Vu l'article L. 243-7-6 du code de la sécurité sociale, dans sa rédaction applicable au litige :

12. Aux termes de ce texte, le montant du redressement des cotisations et contributions sociales mis en recouvrement à l'issue d'un contrôle réalisé en application de l'article L. 243-7 est majoré de 10 % en cas de constat d'absence de mise en conformité. Un tel constat est dressé lorsque l'employeur n'a pas pris en compte les observations notifiées lors d'un précédent contrôle, que ces observations aient donné lieu à redressement ou non.

13. Il en résulte que la majoration de 10 % est due sur le seul constat que les observations notifiées lors d'un précédent contrôle n'ont pas été respectées par la personne contrôlée, alors même qu'il n'était pas mentionné dans la lettre d'observations, établie à l'issue de ce contrôle, la nécessité d'une mise en conformité et qu'une contestation sur le bien-fondé du redressement avait été formée.

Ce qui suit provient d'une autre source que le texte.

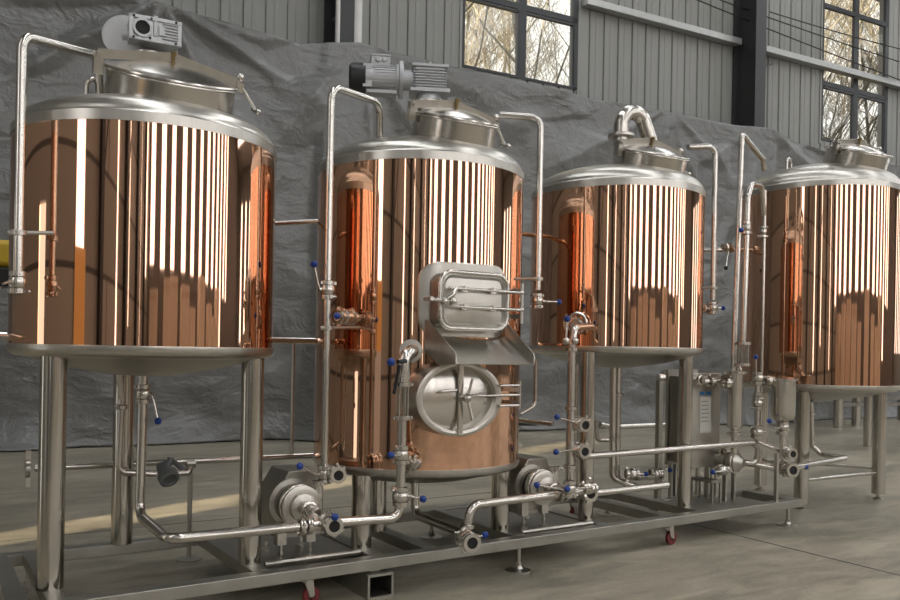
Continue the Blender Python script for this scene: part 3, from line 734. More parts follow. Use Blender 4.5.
for xs, xf in ((bk[0], ft[0]), (bk[1], ft[1])):
    s = -1 if xs == bk[0] else 1
    m = M(); sheet(m, [(xs, bk[2], bk[3] - .10), (xs, bk[2], bk[3] + .065), (xs, bk[2] - .03, bk[3] + .065), (xf, ft[2] + .012, ft[3] + .062), (xf, ft[2], ft[3] + .045), (xf, ft[2], ft[3] - .002), (xf, ft[2] + .16, ft[3] - .01)]); m.obj('chute_side', STEEL, t)
m = M(); sheet(m, [(2.33, 3.72, 1.37), (2.33, 3.53, 1.262), (2.33, 3.715, 1.21)]); m.obj('gusset', DSTEEL, t); 

t = thing('oval_manhole', 'oval steel manhole with cross handles low on the tall tank front', 'hatch', (2.53, 3.66, .82))
mc = V((2.431, 3.605, 1.028)); SXX = 1.36
def oval(m, prof, c=mc): 
    return m.lathe(prof, c, (0, -1, 0), 64, False, SXX, (1, 0, 0))
m = M(); m.lathe([(.170, -.14), (.203, -.14), (.203, -.012), (.200, .0), (.186, .004), (.172, .0), (.170, -.01)], mc, (0, -1, 0), 72, True, SXX, (1, 0, 0)); m.obj('manhole_ring', STEEL, t, angle=30)
m = M(); oval(m, [(.172, -.035), (.160, -.03), (.10, -.012), (.0, -.005)]); m.obj('manhole_cover', POLISH, t, angle=60)
m = M(); m.cyl(mc + V((0, .02, .178)), mc + V((0, .02, -.19)), .0, n=6) if False else None
y = 3.598
m.bar((mc.x - .005, y, mc.z + .188), (mc.x - .005, y, mc.z - .190), .014, .026, up=(1, 0, 0)); m.obj('yoke_bar', POLISH, t)
m = M(); m.cyl((mc.x + .01, 3.61, mc.z + .005), (mc.x + .01, 3.56, mc.z + .005), .016, n=14); m.ball((mc.x + .01, 3.555, mc.z + .005), .024, 12)
for a, L in ((75, .105), (195, .0), (285, .12)):
    if L: m.cyl((mc.x + .01, 3.557, mc.z + .005), (mc.x + .01 + L*math.cos(R(a)), 3.55, mc.z + .005 + L*math.sin(R(a))), .0075, n=8)
m.cyl((mc.x + .01, 3.557, mc.z + .005), (mc.x + .10, 3.555, mc.z + .03), .007, n=8); m.obj('hand_screw', POLISH, t)
m = M(); m.cyl((mc.x - .135, 3.64, mc.z + .035), (mc.x - .135, 3.585, mc.z + .04), .007, n=8); m.cyl((mc.x - .135, 3.585, mc.z + .04), (mc.x - .04, 3.585, mc.z + .045), .0085, n=8); m.cyl((mc.x - .04, 3.64, mc.z + .045), (mc.x - .04, 3.585, mc.z + .045), .007, n=8); m.obj('handle', POLISH, t)
hx = 2.81
m = M()
for z in (1.095, 1.042, .985): m.cyl((mc.x + (.24 if z != 1.042 else .02), 3.585, z), (hx, 3.585, z), .0085, n=10)
m.cyl((hx, 3.585, .965), (hx, 3.585, 1.12), .010, n=12); m.bar((hx, 3.585, 1.07), (hx - .03, 3.72, 1.07), .018, .022); m.bar((hx, 3.585, 1.0), (hx - .03, 3.72, 1.0), .018, .022); m.obj('hinge', POLISH, t)

# ------------------------------------------------------------------ pipework on the first tank
UP = (0, 0, 1); AXX = (1, 0, 0); AY = (0, 1, 0)
xa, ya = (0.369, 3.920, 2.015)[0], 3.92
zt = (0.375, 3.920, 2.585)[2]; zb = (0.369, 3.920, 1.582)[2]
pipe([(xa, ya, zb), (xa, ya, zt), (0.725, 4.250, 2.669), (.76, 4.36, 2.47)], .021, 'vertical steel pipe at the far left, bending over onto the leftmost tank', bend=.07,
     brackets=[((xa, ya, (0.373, 3.920, 1.748)[2]), (0.502, 3.901, 1.758))])
valve((xa, ya, zb - .045), UP, (0.309, 3.860, 1.524), 'valve at the foot of the vertical pipe on the far left', ball=False, mouth=.0)
zl = .428
pipe([(.972, 4.29, 1.20), (.965, 4.29, zl), (.953, 3.70, zl), (1.56, 3.655, zl + .002)], .024, 'drain pipe dropping below the leftmost tank and running right to the pump', bend=.07)
valve((.972, 4.29, (0.985, 4.290, 1.035)[2]), UP, (1.034, 4.240, 0.902), 'valve with hanging blue handle directly under the leftmost tank')
m = M(); m.cyl((.972, 4.29, 1.13), (.972, 4.29, 1.19), .026); m.lathe([(.05, 1.165), (.05, 1.18)], (.972, 4.29, 0)); 
tag(m.obj('tank_outlet', POLISH), 'short polished outlet stub under the centre of the leftmost tank', 'fitting')

# tee and open valve in front of the left pump
t = thing('pipe_tee', 'polished tee and clamps in front of the left pump inlet', 'fitting', (1.62, 3.66, zl - .03))
m = M(); m.cyl((1.56, 3.655, zl), (1.70, 3.655, zl), .025); m.cyl((1.645, 3.655, zl), (1.645, 3.76, .478), .026); m.obj('tee_body', POLISH, t)
for cxx in (1.562, 1.60): m = M(); clamp(m, (cxx, 3.655, zl), AXX, .025, wing=(0, -.4, 1)); m.obj('clamp', POLISH, t)
valve((1.69, 3.60, zl + .012), (-.15, -1, 0), (1.664, 3.500, 0.493), 'open ended valve with blue knob in front of the left pump', r=.028, mouth=.02)

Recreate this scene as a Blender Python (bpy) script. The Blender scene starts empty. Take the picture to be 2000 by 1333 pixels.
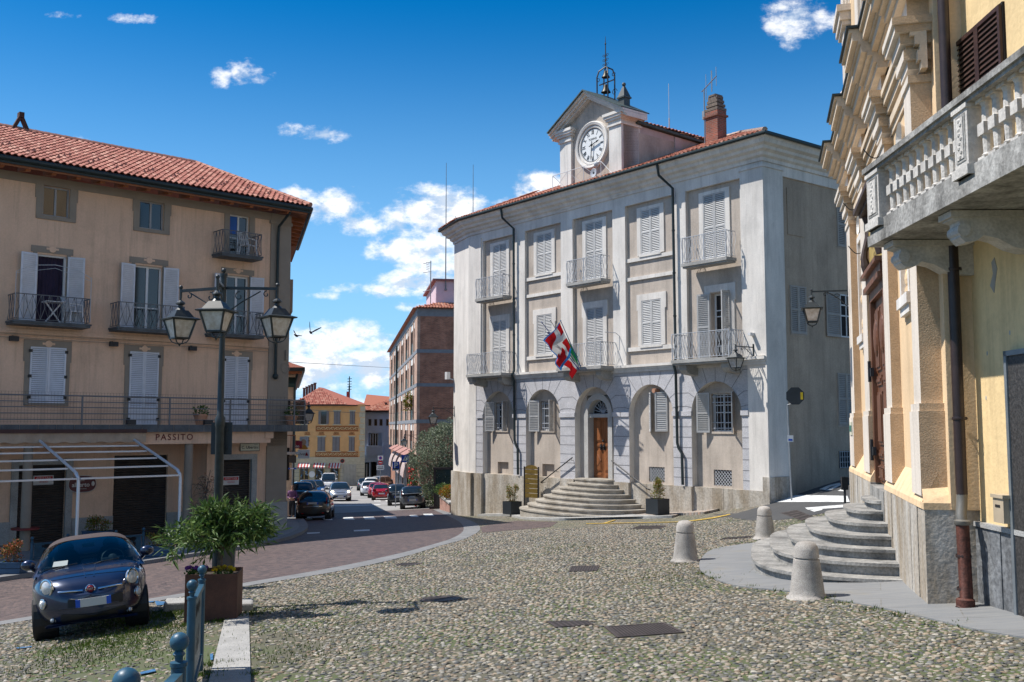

14. Pour annuler la mise en demeure émise le 4 septembre 2018 et la contrainte du 29 octobre 2018, l'arrêt énonce que la lettre d'observations du 8 juin 2018 vise les mêmes chefs de redressement que ceux visés dans la lettre d'observations du 22 avril 2014, qu'il n'avait été demandé aucune mise en conformité dans cette dernière lettre d'observations et qu'en outre, ces chefs de redressement ont été contestés devant la juridiction de sécurité sociale qui a accueilli le recours de la société.

15. En statuant ainsi, alors qu'elle constatait que la société n'avait pas respecté les observations notifiées lors du précédent contrôle, la cour d'appel a violé le texte susvisé.

PAR CES MOTIFS, et sans qu'il y ait lieu de statuer sur l'autre grief du moyen, la Cour :

CASSE ET ANNULE, en toutes ses dispositions, l'arrêt rendu le 10 février 2022, entre les parties, par la cour d'appel de Caen ;

Remet l'affaire et les parties dans l'état où elles se trouvaient avant cet arrêt et les renvoie devant la cour d'appel de Rennes.

Condamne la société [3] aux dépens ;

En application de l'article 700 du code de procédure civile, condamne la société [3] à payer à l'URSSAF de Normandie, venant aux droits de l'URSSAF de Basse-Normandie, la somme de 1 500 euros ;

Dit que sur les diligences du procureur général près la Cour de cassation, le présent arrêt sera transmis pour être transcrit en marge ou à la suite de l'arrêt cassé ;

Ainsi fait et jugé par la Cour de cassation, deuxième chambre civile, et prononcé par le président en son audience publique du seize novembre deux mille vingt-trois.